RunAs professional is such a utility, but users can't be trusted to do these settings on their own, so perhaps a script that does it can be used, and if they are on dial-up, then can click the script and it will remove the proxy settings. http://www.mast-computer.com/c_3-s_38-l_en.html (pricey) http://www.mast-computer.com/c_9-l_en.html

Our users have XP with proxy, we are using the proxy config available in the 4.1.6 client code (the concentrator must also be up2date)

http://www.cisco.com/en/US/products/sw/secursw/ps2308/prod_release_note09186a00802d398a.html (look for proxy settings)
Browser Proxy Configuration
Browser proxy configuration is ONLY available using the Release 4.1.6 VPN Concentrator code.
During mode config, the VPN Client negotiates a new mode config attribute to determine whether to change the value of a user's browser proxy setting. The VPN Client adminstrator controls the setting of the attribute through a parameter in the PCF file. This feature is being implemented for Windows (all platforms) only and for Internet Explorer only.

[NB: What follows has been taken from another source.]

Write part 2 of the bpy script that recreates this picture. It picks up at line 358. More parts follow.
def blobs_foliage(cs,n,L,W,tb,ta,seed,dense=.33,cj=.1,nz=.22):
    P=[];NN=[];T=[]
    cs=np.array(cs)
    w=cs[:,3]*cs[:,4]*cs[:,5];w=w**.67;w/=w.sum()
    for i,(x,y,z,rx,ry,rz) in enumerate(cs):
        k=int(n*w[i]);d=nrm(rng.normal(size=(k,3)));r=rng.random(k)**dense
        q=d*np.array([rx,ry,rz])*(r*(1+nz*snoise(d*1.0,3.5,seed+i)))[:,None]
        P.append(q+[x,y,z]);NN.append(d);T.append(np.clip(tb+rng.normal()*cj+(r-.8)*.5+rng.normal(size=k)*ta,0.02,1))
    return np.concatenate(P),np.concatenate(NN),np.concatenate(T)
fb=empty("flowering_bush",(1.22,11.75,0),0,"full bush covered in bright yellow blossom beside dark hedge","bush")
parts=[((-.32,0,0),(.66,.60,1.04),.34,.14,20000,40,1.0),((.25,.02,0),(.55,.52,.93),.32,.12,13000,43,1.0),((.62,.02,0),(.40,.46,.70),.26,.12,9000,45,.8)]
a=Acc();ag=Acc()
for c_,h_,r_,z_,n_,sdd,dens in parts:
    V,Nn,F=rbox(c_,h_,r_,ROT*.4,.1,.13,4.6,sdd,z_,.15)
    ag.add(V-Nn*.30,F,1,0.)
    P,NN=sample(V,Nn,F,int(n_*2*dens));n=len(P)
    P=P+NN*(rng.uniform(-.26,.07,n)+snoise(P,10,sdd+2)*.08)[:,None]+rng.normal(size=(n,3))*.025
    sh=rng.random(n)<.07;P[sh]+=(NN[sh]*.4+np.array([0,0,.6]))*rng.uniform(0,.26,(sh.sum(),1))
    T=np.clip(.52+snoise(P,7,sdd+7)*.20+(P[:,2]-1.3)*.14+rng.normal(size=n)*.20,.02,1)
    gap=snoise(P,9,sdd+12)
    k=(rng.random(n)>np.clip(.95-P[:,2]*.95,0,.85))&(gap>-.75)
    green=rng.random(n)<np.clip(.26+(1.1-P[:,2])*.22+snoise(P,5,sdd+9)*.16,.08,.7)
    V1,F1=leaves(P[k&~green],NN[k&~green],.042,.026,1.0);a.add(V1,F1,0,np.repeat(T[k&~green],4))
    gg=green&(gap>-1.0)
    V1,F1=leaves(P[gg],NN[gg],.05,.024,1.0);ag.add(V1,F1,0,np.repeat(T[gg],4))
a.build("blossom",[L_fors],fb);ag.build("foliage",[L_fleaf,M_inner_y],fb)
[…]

You can configure the VPN Concentrator to push proxy configuration settings into Microsoft Internet Explorer when Windows clients connect to it. The settings are on the Client Config tab of Group configuration. You can configure the VPN Concentrator to not modify proxy settings ("Do not modify proxy settings") , to push settings to disable existing proxy configuration ("No Proxy Settings"), to push settings to auto-detect a proxy ("Auto-Detect Proxy settings"), and to push explicit proxy settings ("Use Proxy Server/Port listed below").

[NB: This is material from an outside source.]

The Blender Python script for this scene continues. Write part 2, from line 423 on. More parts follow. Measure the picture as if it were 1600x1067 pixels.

With the "Use Proxy Server/Port listed below" setting, you can push a proxy server address, a proxy exception list, and whether the browser will exclude the proxy for local adresses.
After disconnecting, proxy settings are restored to what they were before the VPN connection was established. If a workstation is improperly shut down or rebooted while a VPN connection is established, proxy settings will be restored on boot-up.

We also run a logon script to set the proxy settings up when they are connected locally. http://www.windowsitpro.com/WindowsScripting/Article/ArticleID/42105/42105.html
We use similar code in our script. This script can be run using the runas vbe files I describe.